16 January 2011

Placebo power bands

From a report at the BBC about a new trend among celebrities and athletes:
It's a Power Balance bracelet - a silicone band with a hologram. They are an increasingly common sight on the golf course, and away from sport both Robert De Niro and Kate Middleton have been spotted wearing them...

The bracelet's distributors in Australia have just had to apologise and change their marketing and advertising text after the Australian Competition and Consumer Commission took action. The commission said that the local distributors had claimed the bands would "improve balance, strength and flexibility". They also criticised the slogan "Performance Technology". The distributors admitted no credible scientific basis for the claims, the commission said.

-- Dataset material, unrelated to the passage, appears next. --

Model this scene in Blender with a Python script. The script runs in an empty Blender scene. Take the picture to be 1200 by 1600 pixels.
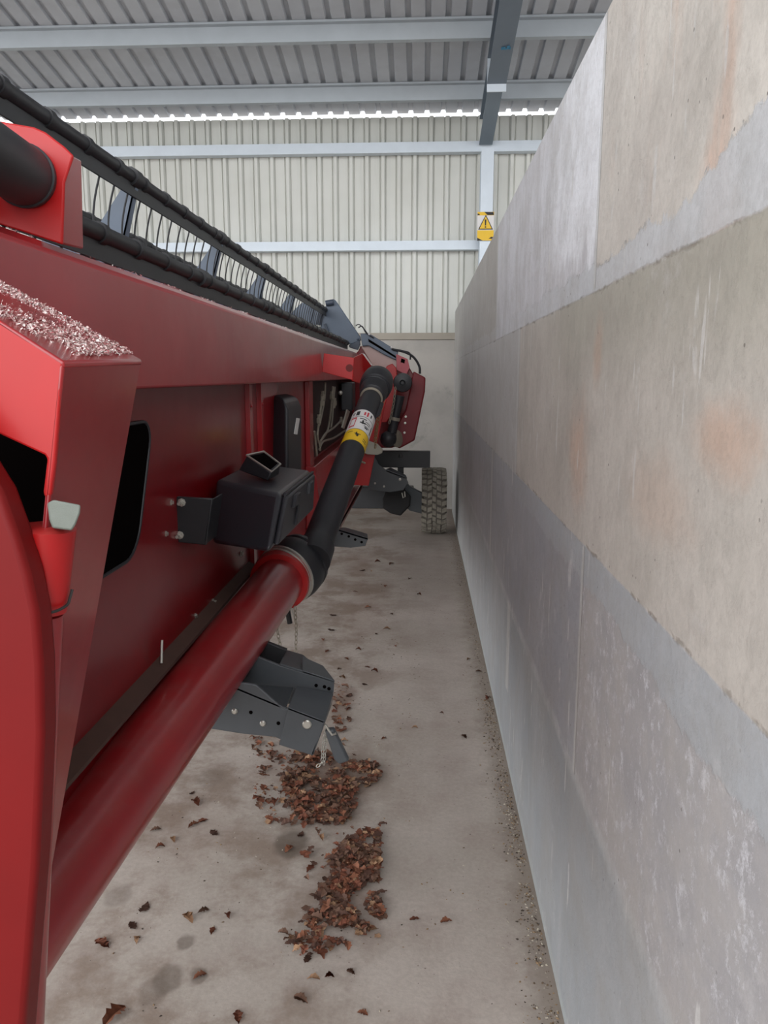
import bpy, bmesh, math, random
from math import pi, sin, cos, atan, tan, sqrt, radians
from mathutils import Vector, Matrix, Euler, noise as mnoise

random.seed(11)
SC = bpy.context.scene
COL = SC.collection
# ------------------------------------------------------------------ camera model (1200 x 1600, f = 1200 px)
F_PX, CAM_H = 1200.0, 1.65
PITCH = atan(212 / 1200.0)
YAW = atan(60 * cos(PITCH) / 1200.0)
FWD = Vector((-sin(YAW) * cos(PITCH), cos(YAW) * cos(PITCH), -sin(PITCH)))
RGT = Vector((cos(YAW), sin(YAW), 0))
UPV = RGT.cross(FWD)


def P(px, py, x=None, y=None, z=None):
    """survey helper: the point of a known plane of the shed (x, y or z in metres) seen at a photo position"""
    r = FWD + RGT * ((px - 600) / F_PX) - UPV * ((py - 800) / F_PX)
    if x is not None:
        t = x / r.x
    elif y is not None:
        t = y / r.y
    else:
        t = (z - CAM_H) / r.z
    return Vector((t * r.x, t * r.y, CAM_H + t * r.z))


def PL(pts, **k):
    return [P(a, b, **k) for a, b in pts]


# ------------------------------------------------------------------ node helper
class NG:
    def __init__(self, name):
        self.m = bpy.data.materials.new(name)
        self.m.use_nodes = True
        self.t = self.m.node_tree
        self.b = self.t.nodes['Principled BSDF']
        self.co = None

    def node(self, ty, **kw):
        n = self.t.nodes.new(ty)
        for k, v in kw.items():
            setattr(n, k, v)
        return n

    def put(self, sock, v):
        if isinstance(v, bpy.types.NodeSocket):
            self.t.links.new(v, sock)
        elif isinstance(v, (tuple, list)):
            sock.default_value = (*v, 1.0) if len(sock.default_value) == 4 and len(v) == 3 else v
        else:
            sock.default_value = v

    def m2(self, op, a, b=0.0, clamp=False):
        n = self.node('ShaderNodeMath', operation=op, use_clamp=clamp)
        self.put(n.inputs[0], a)
        self.put(n.inputs[1], b)
        return n.outputs[0]

    def add(self, a, b): return self.m2('ADD', a, b)
    def sub(self, a, b): return self.m2('SUBTRACT', a, b)
    def mul(self, a, b): return self.m2('MULTIPLY', a, b)
    def mx(self, a, b): return self.m2('MAXIMUM', a, b)
    def mn(self, a, b): return self.m2('MINIMUM', a, b)

    def st(self, x, a, b, lo=0.0, hi=1.0):
        n = self.node('ShaderNodeMapRange', interpolation_type='SMOOTHSTEP')
        self.put(n.inputs[0], x)
        self.put(n.inputs[1], a)
        self.put(n.inputs[2], b)
        n.inputs[3].default_value = lo
        n.inputs[4].default_value = hi
        return n.outputs[0]

    def coord(self):
        if self.co is None:
            self.co = self.node('ShaderNodeNewGeometry').outputs['Position']
        return self.co

    def obj(self):
        return self.node('ShaderNodeTexCoord').outputs['Object']

    def sep(self, v):
        n = self.node('ShaderNodeSeparateXYZ')
        self.put(n.inputs[0], v)
        return n.outputs

    def scale(self, v, s):
        n = self.node('ShaderNodeMapping')
        self.put(n.inputs[0], v)
        n.inputs['Scale'].default_value = s
        return n.outputs[0]

    def noise(self, scale=5, detail=4, rough=.5, vec=None, out=0, dist=0.0):
        n = self.node('ShaderNodeTexNoise')
        self.put(n.inputs['Vector'], self.coord() if vec is None else vec)
        n.inputs['Scale'].default_value = scale
        n.inputs['Detail'].default_value = detail
        n.inputs['Roughness'].default_value = rough
        n.inputs['Distortion'].default_value = dist
        return n.outputs[out]

    def voro(self, scale=5, vec=None, feature='F1', rnd=1.0):
        n = self.node('ShaderNodeTexVoronoi', feature=feature)
        self.put(n.inputs['Vector'], self.coord() if vec is None else vec)
        n.inputs['Scale'].default_value = scale
        n.inputs['Randomness'].default_value = rnd
        return n.outputs[0]

    def mix(self, f, a, b, blend='MIX'):
        n = self.node('ShaderNodeMix', data_type='RGBA', blend_type=blend)
        self.put(n.inputs[0], f)
        self.put(n.inputs[6], a)
        self.put(n.inputs[7], b)
        return n.outputs[2]

    def bump(self, h, strength=.3, dist=.01):
        n = self.node('ShaderNodeBump')
        n.inputs['Strength'].default_value = strength
        n.inputs['Distance'].default_value = dist
        self.put(n.inputs['Height'], h)
        self.t.links.new(n.outputs[0], self.b.inputs['Normal'])

    def fin(self, col=None, rough=None, metal=None, coat=None, spec=None):
        if col is not None: self.put(self.b.inputs['Base Color'], col)
        if rough is not None: self.put(self.b.inputs['Roughness'], rough)
        if metal is not None: self.put(self.b.inputs['Metallic'], metal)
        if coat is not None:
            self.b.inputs['Coat Weight'].default_value = coat
            self.b.inputs['Coat Roughness'].default_value = .16
        if spec is not None: self.put(self.b.inputs['Specular IOR Level'], spec)
        return self.m


def sr(r, g, b):
    f = lambda c: c / 12.92 if c <= .04045 else ((c + .055) / 1.055) ** 2.4
    return (f(r / 255), f(g / 255), f(b / 255))


def simple(name, col, rough=.5, metal=0.0, var=.12, scale=12, coat=None, spec=None, bump=0.0):
    g = NG(name)
    n = g.noise(scale, 5, .6)
    c = g.mix(n, tuple(max(0, x * (1 - var)) for x in col), tuple(min(1, x * (1 + var)) for x in col))
    if bump:
        g.bump(g.noise(scale * 12, 3, .6), bump, .003)
    return g.fin(c, rough, metal, coat, spec)


def red_paint(name, col, rough=.27, coat=.35, dust=.25, spec=.5):
    g = NG(name)
    n = g.noise(2.2, 5, .6)
    c = g.mix(g.st(n, .3, .7), tuple(x * .9 for x in col), tuple(x * 1.08 for x in col))
    d = g.noise(7, 8, .7)
    up = g.sep(g.node('ShaderNodeNewGeometry').outputs['Normal'])[2]
    du = g.mul(g.st(up, .3, .95), g.st(d, .4, .7, .15, .75))
    specks = g.mul(g.st(g.voro(70), .12, .05), g.st(g.noise(3, 2), .52, .66))
    c = g.mix(g.mul(specks, .2), c, sr(150, 110, 100))
    c = g.mix(g.mul(du, dust), c, sr(150, 120, 112))
    r = g.st(d, .3, .75, rough * .95, rough * 1.1)
    return g.fin(c, r, 0, coat, spec)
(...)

On the US website of Power Balance it explains the bands thus: "Power Balance is based on the idea of optimising the body's natural energy flow, similar to concepts behind many Eastern philosophies. The hologram in Power Balance is designed to resonate with and respond to the natural energy field of the body."..

John Porcari, a professor in the department of exercise and sport science at the University of Wisconsin-La Crosse, recently tested 42 student athletes in an experiment. Balance, flexibility, strength and vertical jump were tested, while the athletes wore either a Power Balance band or a generic rubber band. Both the athletes and the testers did not know which was being worn while the experiment was conducted.

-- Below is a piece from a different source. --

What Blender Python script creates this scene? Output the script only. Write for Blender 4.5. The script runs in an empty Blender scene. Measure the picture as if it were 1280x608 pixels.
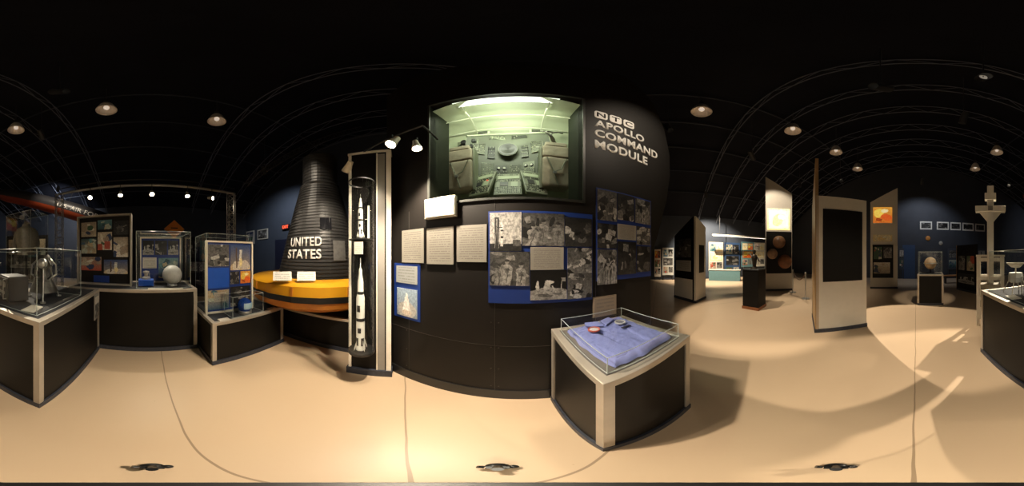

There was no difference between the bands, but there was a marked improvement in tests which were being done by an athlete for the second time. This suggests that once people know what is coming, they prepare themselves and perform better in the test. And that's without even considering the possible placebo effect, the idea that the psychological boost of believing in the bands can improve performance...

"I was really impressed by the marketing. They have managed to get away without deceiving anyone in the sense of an overt lie. There are no claims on the packaging itself. "They don't make any reference at all to any health outcomes. They leave that as an inference that most people will draw."

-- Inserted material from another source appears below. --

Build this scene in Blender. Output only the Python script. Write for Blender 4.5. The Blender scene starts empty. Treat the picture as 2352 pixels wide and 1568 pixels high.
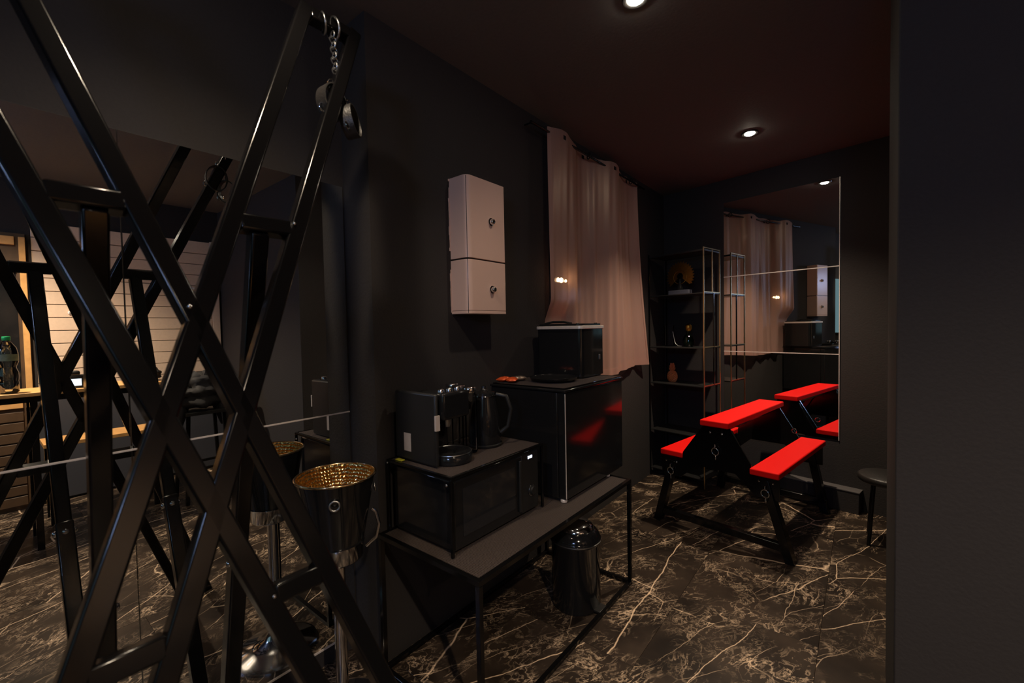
import bpy, bmesh, math, random
from mathutils import Vector, Matrix

random.seed(4)
SC = bpy.context.scene
COL = SC.collection
PI = math.pi

# ------------------------------------------------------------------ camera
yaw, pit, roll = math.radians(38.97), math.radians(1.83), math.radians(1.12)
_f0 = Vector((-math.sin(yaw), math.cos(yaw), 0)); _r0 = Vector((math.cos(yaw), math.sin(yaw), 0)); _z = Vector((0, 0, 1))
_F = _f0 * math.cos(pit) - _z * math.sin(pit)
_u = _z * math.cos(pit) + _f0 * math.sin(pit)
_R = _r0 * math.cos(roll) - _u * math.sin(roll)
_U = _u * math.cos(roll) + _r0 * math.sin(roll)
cd = bpy.data.cameras.new('camera'); cam = bpy.data.objects.new('camera', cd); COL.objects.link(cam)
m = Matrix((( _R.x, _U.x, -_F.x, 0), (_R.y, _U.y, -_F.y, 0), (_R.z, _U.z, -_F.z, 1.44), (0, 0, 0, 1)))
cam.matrix_world = m
cd.sensor_width = 36; cd.lens = 36 * 1000 / 2352; cd.clip_start = 0.02
cd.dof.use_dof = True; cd.dof.focus_distance = 2.8; cd.dof.aperture_fstop = 2.8
SC.camera = cam

# ------------------------------------------------------------------ world, exposure
w = bpy.data.worlds.new('dusk'); SC.world = w; w.use_nodes = True
w.node_tree.nodes['Background'].inputs[0].default_value = (0.45, 0.75, 0.85, 1)
w.node_tree.nodes['Background'].inputs[1].default_value = 0.30
vs = SC.view_settings
vs.view_transform = 'Standard'; vs.look = 'None'; vs.gamma = 1; vs.exposure = 0.0
vs.use_curve_mapping = False
SC.cycles.max_bounces = 10; SC.cycles.glossy_bounces = 6; SC.cycles.transmission_bounces = 8
SC.cycles.transparent_max_bounces = 12
SC.cycles.sample_clamp_indirect = 3.0
SC.cycles.use_denoising = True

# ceiling spots: position, power, cone, colour
WARM = (1.0, 0.80, 0.58)
SPOTS = [((-0.62, 3.42, 2.75), 150, WARM, 'recessed ceiling spotlight over the red padded bench'),
         ((-0.72, 1.72, 2.75), 22, WARM, 'recessed ceiling spotlight at the top edge of the photo'),
         ((-1.06, 0.42, 2.75), 46, WARM, 'recessed ceiling spotlight over the mirror wall end of the room'),
         ((0.95, -0.05, 2.75), 280, WARM, 'recessed ceiling spotlight over the bar table')]

# ------------------------------------------------------------------ materials
def nt(name):
    mt = bpy.data.materials.new(name); mt.use_nodes = True
    return mt, mt.node_tree.nodes, mt.node_tree.links, mt.node_tree.nodes['Principled BSDF']

def mat(name, col, rough=0.5, metal=0.0, bump=0.0, bscale=60.0, coat=0.0, emis=None, es=0.0, var=0.12, spec=0.5):
    mt, N, L, P = nt(name)
    tc = N.new('ShaderNodeTexCoord'); nz = N.new('ShaderNodeTexNoise'); nz.inputs['Scale'].default_value = bscale
    nz.inputs['Detail'].default_value = 4
    L.new(tc.outputs['Object'], nz.inputs['Vector'])
    mx = N.new('ShaderNodeMix'); mx.data_type = 'RGBA'
    mx.inputs[6].default_value = (*[c * (1 - var) for c in col], 1); mx.inputs[7].default_value = (*[min(1, c * (1 + var)) for c in col], 1)
    L.new(nz.outputs['Fac'], mx.inputs[0]); L.new(mx.outputs[2], P.inputs['Base Color'])
    P.inputs['Roughness'].default_value = rough; P.inputs['Metallic'].default_value = metal
    P.inputs['Coat Weight'].default_value = coat; P.inputs['Specular IOR Level'].default_value = spec
    if bump:
        b = N.new('ShaderNodeBump'); b.inputs['Strength'].default_value = bump; b.inputs['Distance'].default_value = 0.004
        L.new(nz.outputs['Fac'], b.inputs['Height']); L.new(b.outputs['Normal'], P.inputs['Normal'])
    if emis:
        P.inputs['Emission Color'].default_value = (*emis, 1); P.inputs['Emission Strength'].default_value = es
    return mt

def glass(name, col=(1, 1, 1), rough=0.0, alpha=0.15):
    mt, N, L, P = nt(name)
    gl = N.new('ShaderNodeBsdfGlossy'); gl.inputs['Roughness'].default_value = rough
    tr = N.new('ShaderNodeBsdfTransparent'); tr.inputs['Color'].default_value = (*col, 1)
    fr = N.new('ShaderNodeLayerWeight'); fr.inputs['Blend'].default_value = alpha
    mx = N.new('ShaderNodeMixShader'); out = N['Material Output']
    L.new(fr.outputs['Fresnel'], mx.inputs[0]); L.new(tr.outputs[0], mx.inputs[1]); L.new(gl.outputs[0], mx.inputs[2])
    L.new(mx.outputs[0], out.inputs['Surface'])
    return mt

M = {}
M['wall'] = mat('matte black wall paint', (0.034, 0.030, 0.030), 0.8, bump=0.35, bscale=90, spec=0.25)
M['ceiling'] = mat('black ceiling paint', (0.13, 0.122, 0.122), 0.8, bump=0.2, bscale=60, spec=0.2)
M['steel'] = mat('black powder coated steel', (0.004, 0.0038, 0.004), 0.16, bump=0.01, bscale=300, spec=0.42)
M['steel_rough'] = mat('brown black wire steel', (0.075, 0.057, 0.050), 0.45, spec=0.5)
M['gloss'] = mat('gloss black enamel', (0.012, 0.012, 0.013), 0.10, spec=0.5)
M['plastic'] = mat('black plastic', (0.018, 0.018, 0.018), 0.35, bump=0.05, bscale=200)
M['chrome'] = mat('chrome', (0.75, 0.75, 0.76), 0.10, 1.0, var=0.03)
M['dull_chrome'] = mat('dull chrome', (0.5, 0.5, 0.5), 0.3, 1.0)
M['enamel'] = mat('cream white enamel', (0.72, 0.50, 0.42), 0.22, bump=0.02, bscale=8, var=0.03)
M['plank'] = mat('cream painted planks', (0.85, 0.64, 0.48), 0.55, bump=0.2, bscale=40, var=0.08)
M['wood'] = mat('orange varnished wood', (0.80, 0.42, 0.15), 0.35, bump=0.1, bscale=18, var=0.3)
M['brown_wood'] = mat('brown wood', (0.09, 0.05, 0.025), 0.5, bump=0.15, bscale=18, var=0.35)
M['red'] = mat('red upholstery vinyl', (0.88, 0.006, 0.004), 0.65, bump=0.15, bscale=350, var=0.08, spec=0.12)
M['leather'] = mat('black leather', (0.02, 0.018, 0.017), 0.4, bump=0.3, bscale=150)
M['cloth'] = mat('black quilted cloth', (0.014, 0.013, 0.015), 0.75, bump=0.4, bscale=60)
M['grey_panel'] = mat('charcoal grey panel', (0.06, 0.06, 0.07), 0.5)
M['ledge'] = mat('lit grey ledge top', (0.12, 0.11, 0.11), 0.5)
M['glass'] = glass('clear glass')
M['pet'] = glass('clear bottle plastic', (0.92, 0.96, 0.93), 0.06, 0.55)
M['green_cap'] = mat('green plastic cap', (0.02, 0.45, 0.14), 0.4)
M['green_glass'] = glass('pale green glass', (0.45, 0.75, 0.6), 0.03, 0.35)
M['amber'] = mat('amber glazed ceramic', (0.65, 0.22, 0.08), 0.35, bump=0.8, bscale=90, var=0.4)
M['gold'] = mat('dark gold metal', (0.50, 0.28, 0.06), 0.35, 1.0, var=0.3)
M['label'] = mat('pale printed label', (0.22, 0.27, 0.18), 0.4, var=0.4)
M['yellow'] = mat('yellow tag', (0.75, 0.70, 0.05), 0.5)
M['paper'] = mat('white paper', (0.55, 0.47, 0.42), 0.6)
M['foil_red'] = mat('orange red foil wrapper', (0.85, 0.12, 0.03), 0.25, 0.3, bump=0.5, bscale=120)
M['foil'] = mat('silver foil wrapper', (0.7, 0.55, 0.45), 0.25, 0.9, bump=0.6, bscale=120)
M['silver'] = mat('satin silver trim', (0.92, 0.82, 0.76), 0.35, 0.35)
M['lamp'] = mat('lamp lens', (1, 1, 1), 0.4, emis=(1.0, 0.86, 0.68), es=160)
M['glint_bead'] = mat('small warm bulb', (1, 1, 1), 0.4, emis=(1.0, 0.66, 0.34), es=40)  # emission imitates the warm bright spot on the curtain
M['lcd'] = mat('lit camera screen', (0.2, 0.2, 0.2), 0.3, emis=(0.75, 0.88, 1.0), es=1.6, var=0.4, bscale=60)
M['cool_glow'] = mat('added blue glow', (0.02, 0.02, 0.02), 0.3, emis=(0.42, 0.56, 1.0), es=34.0)  # glow of the added screen behind the camera
M['digit'] = mat('white blue display digits', (0.2, 0.2, 0.2), 0.3, emis=(0.70, 0.80, 1.0), es=3.0)
M['white'] = mat('glossy white plastic', (0.9, 0.9, 0.9), 0.15)

def m_mirror():
    mt, N, L, P = nt('silvered mirror')
    g = N.new('ShaderNodeBsdfGlossy'); g.inputs['Color'].default_value = (0.86, 0.88, 0.87, 1); g.inputs['Roughness'].default_value = 0.0
    L.new(g.outputs[0], N['Material Output'].inputs['Surface']); return mt
M['mirror'] = m_mirror()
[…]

Even the £30 cost may help with the psychological effect of a band. "There is some evidence to show that the more expensive a placebo is, the more of a placebo effect it has."
I don't believe the cricketers and golfers and celebrities believe in the power of the band. They are well paid to wear it, just like the logos on their clothes.


  1. Thankfully Powerbalance has now been forced to admit their products have no basis in science.
    The Australian Skeptics have even released a competing product, "Placebo Band". It's much cheaper though, so I guess it doesn't work as well?

  2. Correction to EvilHayama: The Placebo Band was released by Skepticbros, not Australian Skeptics, though the latter have helped to promote it.

  3. Im sure some of them believe it. Athletes do some really funny things that supposedly enhance their performance even if they know it doesn't help, all rituals basically.